Kommentar: Diese Regierung drückt sich vor einer Klimapolitik

Auf dem Weg zu einer Pressekonferenz: Kanzler Olaf Scholz im Juli (Bild: REUTERS/Fabrizio Bensch)
Auf dem Weg zu einer Pressekonferenz: Kanzler Olaf Scholz im Juli (Bild: REUTERS/Fabrizio Bensch)

Heute beginnt der Petersberger Klimadialog in Bonn. Minister aus aller Welt diskutieren: Wie kommen wir aus dem Schlamassel raus? Doch selbst die Gastgeber erzeugen bisher nur laue Luft.

Ein Kommentar von Jan Rübel

Heiß und trocken ist dieser Sommer. Das Trinkwasser wird ortsweise knapp.

Wir diskutieren über den Sinn von Autowaschanlagen. Und die Bauern stöhnen über die Dürre auf ihren Felden, fürchten auch einen zu gewaltvollen Regenguss, der die Ernte ersäuft. Gab es alles schon mal, auch vor hundert Jahren.

Aber es reichen die fünf Finger einer Hand, um sich auszurechnen: Der von uns angefachte Klimawandel setzt sich unbarmherzig fort. Das heutige Stöhnen übers Wetter ist nur ein kleiner Ausblick, was noch kommen wird.

Und dennoch macht sich die Bundesregierung einen schlanken Fuß. Was bisher an Klimapolitik verabschiedet worden ist, reicht schlicht nicht aus. Olaf Scholz bezeichnete sich im Wahlkampf, als er nach oben wollte, als kommenden Klimakanzler. Doch dieses Versprechen hat er bisher nicht erfüllt. Zwar hat er zwei Klötze am Bein, da ist zum einen der Krieg gegen die Ukraine mit seinen Folgen für die Energiesicherheit. Und zum anderen bremst sein Koalitionspartner FDP wichtige Zielsetzungen aus; aber zumindest letzteres war für Scholz vorhersehbar. Nimmt er es einfach in Kauf?

Am Ende zahlen alle

Die SPD kann sich nicht darauf zurückziehen und sagen: nice try, mehr war nicht drin. Wir wollten ja, aber die Liberalen…

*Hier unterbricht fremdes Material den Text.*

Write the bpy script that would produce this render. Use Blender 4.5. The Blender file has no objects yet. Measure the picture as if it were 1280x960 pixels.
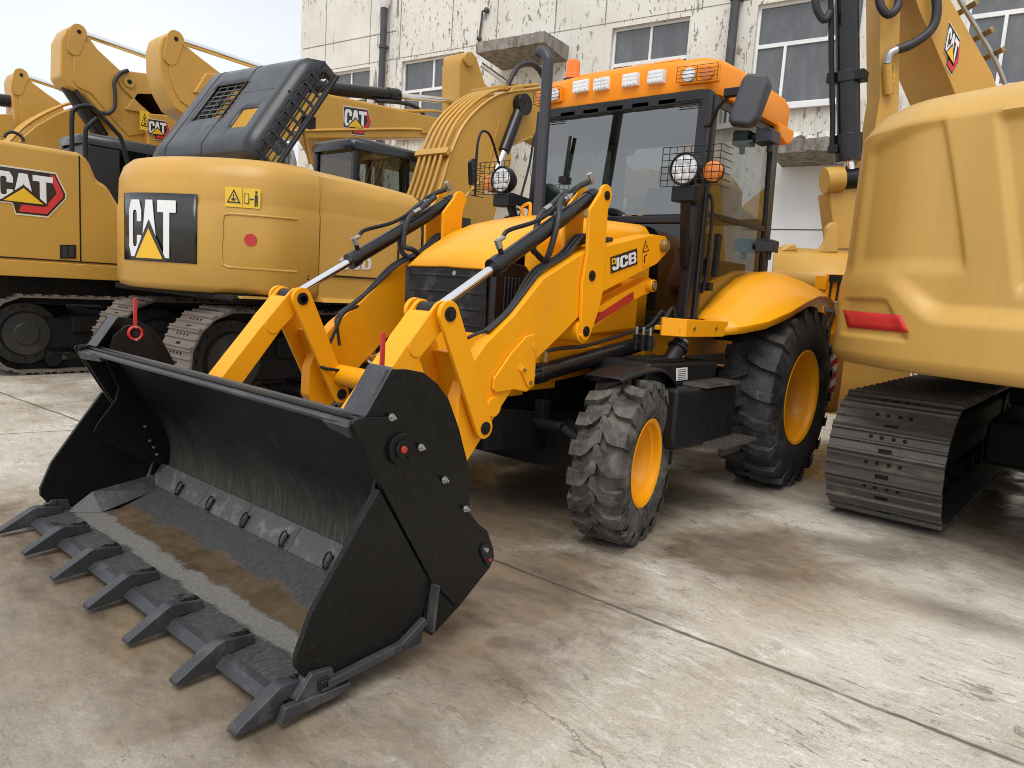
import bpy, bmesh, math, random
from mathutils import Vector, Matrix, Euler
R = math.radians
random.seed(7)
S = bpy.context.scene
COL = S.collection
# ------------------------------------------------------------------ camera
F_PX = 907.127
CP = Vector((3.0307, -3.5921, 1.4083))
YAW, PIT, ROL = 0.6975, 0.1327, 0.0658
fw = Vector((-math.sin(YAW)*math.cos(PIT), math.cos(YAW)*math.cos(PIT), -math.sin(PIT)))
r0 = Vector((math.cos(YAW), math.sin(YAW), 0)); u0 = r0.cross(fw)
cr = math.cos(ROL)*r0 + math.sin(ROL)*u0
cu = -math.sin(ROL)*r0 + math.cos(ROL)*u0
cam = bpy.data.cameras.new('camera'); camo = bpy.data.objects.new('camera', cam); COL.objects.link(camo)
cam.sensor_width = 36; cam.lens = F_PX/1280*36; cam.clip_end = 2000; cam.clip_start = .05
m = Matrix((cr, cu, -fw)).transposed().to_4x4(); m.translation = CP
camo.matrix_world = m
S.camera = camo

def ray(x, y): return fw + (x-640)/F_PX*cr - (y-480)/F_PX*cu
def U(ax, val, x, y):
    """point of the plane ax = val whose photograph measurement is (x, y)"""
    i = 'xyz'.index(ax); d = ray(x, y)
    return CP + d*((val-CP[i])/d[i])
def UX(X, pts): return [(p.y, p.z) for p in (U('x', X, *q) for q in pts)]

# ------------------------------------------------------------------ mesh helpers
APART = set('roof_corner step pivot_tube gold_pin dark_pin bolt keeper_bolt sun_strip_block pipe_clamp lever_pin hose_fitting hydraulic_hose arm_pipe chassis_bracket door_gap hand_rail hood_mesh hood_latch hood_rib boom_weld boom_hose arm_hose boom_pipe console bucket_ear bucket_side strip_tab wall_joint boss valve_spool link_ear'.split())
class MB:
    def __init__(s): s.v = []; s.f = []; s.m = []; s.mi = 0
    def add(s, vs, fs):
        b = len(s.v); s.v += [Vector(v) for v in vs]
        for f in fs: s.f.append([b+i for i in f]); s.m.append(s.mi)
        return s
    def prism(s, pts, off):
        pts = [Vector(p) for p in pts]; off = Vector(off); n = len(pts)
        nrm = Vector((0, 0, 0))
        for i in range(n): nrm += pts[i].cross(pts[(i+1) % n])
        if nrm.dot(off) > 0: pts = pts[::-1]
        vs = pts + [p+off for p in pts]
        fs = [list(range(n)), list(range(2*n-1, n-1, -1))]
        for i in range(n):
            j = (i+1) % n; fs.append([j, i, i+n, j+n])
        return s.add(vs, fs)
    def px(s, x0, x1, yz): return s.prism([(x0, y, z) for y, z in yz], (x1-x0, 0, 0))
    def py(s, y0, y1, xz): return s.prism([(x, y0, z) for x, z in xz], (0, y1-y0, 0))
    def pz(s, z0, z1, xy): return s.prism([(x, y, z0) for x, y in xy], (0, 0, z1-z0))
    def box(s, c, d, rot=None):
        c = Vector(c); h = Vector(d)/2; vs = []
        for a in (-1, 1):
            for b in (-1, 1):
                for e in (-1, 1):
                    p = Vector((a*h.x, b*h.y, e*h.z))
                    if rot is not None: p = rot @ p
                    vs.append(c+p)
        return s.add(vs, [[0,1,3,2],[4,6,7,5],[0,4,5,1],[2,3,7,6],[0,2,6,4],[1,5,7,3]])
    def bar(s, p0, p1, w, h, up=(0, 0, 1)):
        p0 = Vector(p0); p1 = Vector(p1); d = (p1-p0); L = d.length; d.normalize()
        up = Vector(up); a = d.cross(up)
        if a.length < 1e-4: a = d.cross(Vector((1, 0, 0)))
        a.normalize(); b = a.cross(d)
        return s.box((p0+p1)/2, (w, L, h), Matrix((a, d, b)).transposed())
    def cyl(s, p0, p1, r, n=16, r2=None, cap=True):
        return s.tube([p0, p1], [r, r if r2 is None else r2], n, cap)
    def tube(s, pts, r, n=8, cap=True):
        pts = [Vector(p) for p in pts]; k = len(pts)
        rs = r if isinstance(r, (list, tuple)) else [r]*k
        rings = []; a = None
        for i, p in enumerate(pts):
            d = (pts[min(i+1, k-1)]-pts[max(i-1, 0)]).normalized()
            if a is None:
                a = d.orthogonal().normalized()
            else:
                a = (a - d*a.dot(d)).normalized()
            b = d.cross(a)
            rings.append([p+(a*math.cos(t)+b*math.sin(t))*rs[i] for t in [2*math.pi*j/n for j in range(n)]])
        vs = [v for rg in rings for v in rg]; fs = []
        for i in range(k-1):
            for j in range(n):
                q = (j+1) % n; fs.append([i*n+j, i*n+q, (i+1)*n+q, (i+1)*n+j])
        if cap: fs += [list(range(n))[::-1], [(k-1)*n+j for j in range(n)]]
        return s.add(vs, fs)
    def lathe(s, c, axis, prof, n=48, close=False):
        """prof = [(along axis, radius)] about the point c"""
        c = Vector(c); ax = Vector(axis).normalized(); a = ax.orthogonal().normalized(); b = ax.cross(a)
        vs = []; k = len(prof); fs = []
        for t, r in prof:
            for j in range(n):
                g = 2*math.pi*j/n; vs.append(c+ax*t+(a*math.cos(g)+b*math.sin(g))*r)
        for i in range(k if close else k-1):
            i2 = (i+1) % k
            for j in range(n):
                q = (j+1) % n; fs.append([i*n+j, i*n+q, i2*n+q, i2*n+j])
        return s.add(vs, fs)
    def disc(s, c, axis, r, h, n=16):
        ax = Vector(axis).normalized(); c = Vector(c)
        return s.cyl(c, c+ax*h, r, n)
    def sphere(s, c, rad, n=12, sc=(1, 1, 1)):
        c = Vector(c); vs = []; fs = []; k = max(4, n//2)
        for i in range(k+1):
            t = math.pi*i/k
            for j in range(n):
                g = 2*math.pi*j/n
                vs.append(c+Vector((math.sin(t)*math.cos(g)*sc[0], math.sin(t)*math.sin(g)*sc[1], math.cos(t)*sc[2]))*rad)
        for i in range(k):
            for j in range(n):
                q = (j+1) % n; fs.append([i*n+j, (i+1)*n+j, (i+1)*n+q, i*n+q])
        return s.add(vs, fs)
    def grid(s, P, nu, nv, hole=None):
        """P(u, v) -> point, quads of a grid; hole(i, j) leaves a cell open"""
        vs = [P(i/nu, j/nv) for i in range(nu+1) for j in range(nv+1)]
        fs = []
        for i in range(nu):
            for j in range(nv):
                if hole and hole(i, j): continue
                a = i*(nv+1)+j; fs.append([a, a+nv+1, a+nv+2, a+1])
        return s.add(vs, fs)
    def build(s, name, mats, parent=None, bevel=0, smooth=35, solid=0, seg=2, sub=0, merge=False):
        if name in APART and parent is not None:
            parts = s.islands(.012)
            if 1 < len(parts) <= 40:
                return [p.build_one(name, mats, parent, bevel, smooth, solid, seg, sub, merge) for p in parts][0]
        return s.build_one(name, mats, parent, bevel, smooth, solid, seg, sub, merge)
    def islands(s, gap):
        """pieces that stand apart from each other, as meshes of their own"""
        up = list(range(len(s.v)))
        def find(a):
            while up[a] != a: up[a] = up[up[a]]; a = up[a]
            return a
        for f in s.f:
            for i in f[1:]: up[find(i)] = find(f[0])
        box = {}
        for i, v in enumerate(s.v):
            b = box.setdefault(find(i), [v.copy(), v.copy()])
            for k in range(3): b[0][k] = min(b[0][k], v[k]); b[1][k] = max(b[1][k], v[k])
        keys = list(box); grp = {k: k for k in keys}
        def g(a):
            while grp[a] != a: a = grp[a]
            return a
        for i, a in enumerate(keys):
            for b in keys[i+1:]:
                if all(box[a][0][k]-gap < box[b][1][k] and box[b][0][k]-gap < box[a][1][k] for k in range(3)): grp[g(a)] = g(b)
        out = {}
        for f, mi in zip(s.f, s.m):
            m_ = out.setdefault(g(find(f[0])), (MB(), {})); idx = []
            for i in f:
                if i not in m_[1]: m_[1][i] = len(m_[0].v); m_[0].v.append(s.v[i])
                idx.append(m_[1][i])
            m_[0].f.append(idx); m_[0].m.append(mi)
        return [m_[0] for m_ in out.values()]
    def build_one(s, name, mats, parent=None, bevel=0, smooth=35, solid=0, seg=2, sub=0, merge=False):
        if not isinstance(mats, (list, tuple)): mats = [mats]
        mats = [MAT[q] if isinstance(q, str) else q for q in mats]
        c = sum(s.v, Vector((0, 0, 0)))/len(s.v)
        me = bpy.data.meshes.new(name)
        me.from_pydata([v-c for v in s.v], [], s.f)
        for q in mats: me.materials.append(q)
        me.polygons.foreach_set('material_index', s.m)
        bm = bmesh.new(); bm.from_mesh(me)
        if merge: bmesh.ops.remove_doubles(bm, verts=bm.verts, dist=1e-4)
        bmesh.ops.recalc_face_normals(bm, faces=bm.faces)
        bm.to_mesh(me); bm.free()
        me.polygons.foreach_set('use_smooth', [True]*len(me.polygons))
        o = bpy.data.objects.new(name, me); COL.objects.link(o)
        place(o, c, parent)
        if solid:
            md = o.modifiers.new('solid', 'SOLIDIFY'); md.thickness = solid; md.offset = -1
        if bevel:
            md = o.modifiers.new('bevel', 'BEVEL'); md.width = bevel; md.segments = seg
            md.limit_method = 'ANGLE'; md.angle_limit = R(32); md.use_clamp_overlap = True
            md.harden_normals = False
            wn = o.modifiers.new('wn', 'WEIGHTED_NORMAL'); wn.keep_sharp = True
        elif sub:
            md = o.modifiers.new('sub', 'SUBSURF'); md.levels = sub; md.render_levels = sub
        else:
            me.set_sharp_from_angle(angle=R(smooth))
        return o

WORLD = {}
def place(o, loc, parent=None):
    loc = Vector(loc); WORLD[o.name] = loc
    if parent is not None:
        o.parent = parent; o.location = loc-WORLD[parent.name]
    else: o.location = loc
def thing(name, label, cat, loc=(0, 0, 0), group=None):
    o = bpy.data.objects.new(name, None); COL.objects.link(o); o.empty_display_size = .2
    place(o, loc); return tag(o, label, cat, group)
def tag(o, label, cat, group=None):
    o['label'] = label; o['category'] = cat
    if group: o['group'] = group
    return o
def struct(o): o['kind'] = 'structure'; return o
def dup(o, parent, shift):
    c = o.copy(); COL.objects.link(c)
    place(c, WORLD[o.name]+Vector(shift), parent)
    for ch in [q for q in list(o.children)]: dup(ch, c, shift)
    return c
def smooth_path(pts, n=6):
    pts = [Vector(p) for p in pts]; P = [pts[0]*2-pts[1]]+pts+[pts[-1]*2-pts[-2]]; out = []
    for i in range(1, len(P)-2):
        for k in range(n):
            t = k/n; a, b, c, d = P[i-1:i+3]
            out.append(.5*((2*b)+(-a+c)*t+(2*a-5*b+4*c-d)*t*t+(-a+3*b-3*c+d)*t**3))
    out.append(pts[-1]); return out
def arc2(cx, cy, r, a0, a1, n=8):
    return [(cx+r*math.cos(R(a0+(a1-a0)*i/n)), cy+r*math.sin(R(a0+(a1-a0)*i/n))) for i in range(n+1)]
def capsule(p, q, r1, r2, n=8):
    """2-D outline of a tapered link"""
    ax = math.degrees(math.atan2(q[1]-p[1], q[0]-p[0]))
    return arc2(p[0], p[1], r1, ax+90, ax+270, n)+arc2(q[0], q[1], r2, ax-90, ax+90, n)
def mirror(yz): return yz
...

…denn Erfolg und Misserfolg in einer Koalition werden langfristig gesehen gleichmäßig verteilt.

Und so muss Scholz handeln. Als Gastgeber des letzten G7-Gipfels in Elmau hat er mitzuverantworten, dass Klima kaum eine Rolle spielte, wenn es konkret wurde. Auch wurde nicht eingetütet, dass die G7-Staaten endlich die seit vielen Jahren versprochenen hundert Milliarden Euro an jährlicher Klimafinanzierung einhalten. Und unter deutscher Führung gab es gar einen Rückschritt, weil nun über fossile Gasenergien gesprochen wurde; dabei sind und bleiben regenerative Energien das Maß.

Scholz muss definieren, wie lange er auf Flüssiggas als Ersatz zum russischen Import setzen will. Genau festlegen. Und dann den Ausstieg daraus nie aus dem Blick verlieren. Doch momentan hört man dazu nur Wischiwaschi und weiß nicht, ob es nur an der erratischen Kommunikationsstrategie des selbsterklärten Machers liegt oder daran, dass womöglich tatsächlich kein Plan existiert.

Liebe Liberale…

Und die FDP? Klar, die darf man nicht verlieren. Die Ampel stünde auf Rot, würden die Gelben aussteigen. Doch umso intensiver muss intern gerungen werden, die FDP ist dafür zu gewinnen, sich nicht nur als Stimme der Wirtschaft zu fühlen (was sie als Vernunft verkauft), sondern auch als Gestalterin des notwendigen Wandels. Da gibt es noch eine Menge zu tun.

Denn wer liest, was Bundesverkehrsminister Volker Wissing plant, um die Emissionen von Kohlenstoffdioxyd zu reduzieren, verzweifelt. Da schreibt der Liberale von mehr E-Tankstellen und mehr Bussen, irgendwie soll alles smarter werden, und dann werde es schon. Doch an die richtigen Brocken geht er nicht heran. Wissing hat keinen Plan, wie Verkehr umgeleitet werden könnte, wie Kraftfahrzeuge an sich weniger Luft verpesten. Allein das Tempolimit, das für die FDP eine Art Beelzebub darstellt, bleibt bestehen, worüber der Rest der Welt über uns lacht.

Mehr Ambition, mehr Bestimmtheit und dadurch mehr Selbstwirksamkeit: Diese Bundesregierung sollte für 24 Stunden in ein Retreat, um sich klar zu meditieren. Denn Wurschteln ist zwar heute. Kann aber nicht morgen sein.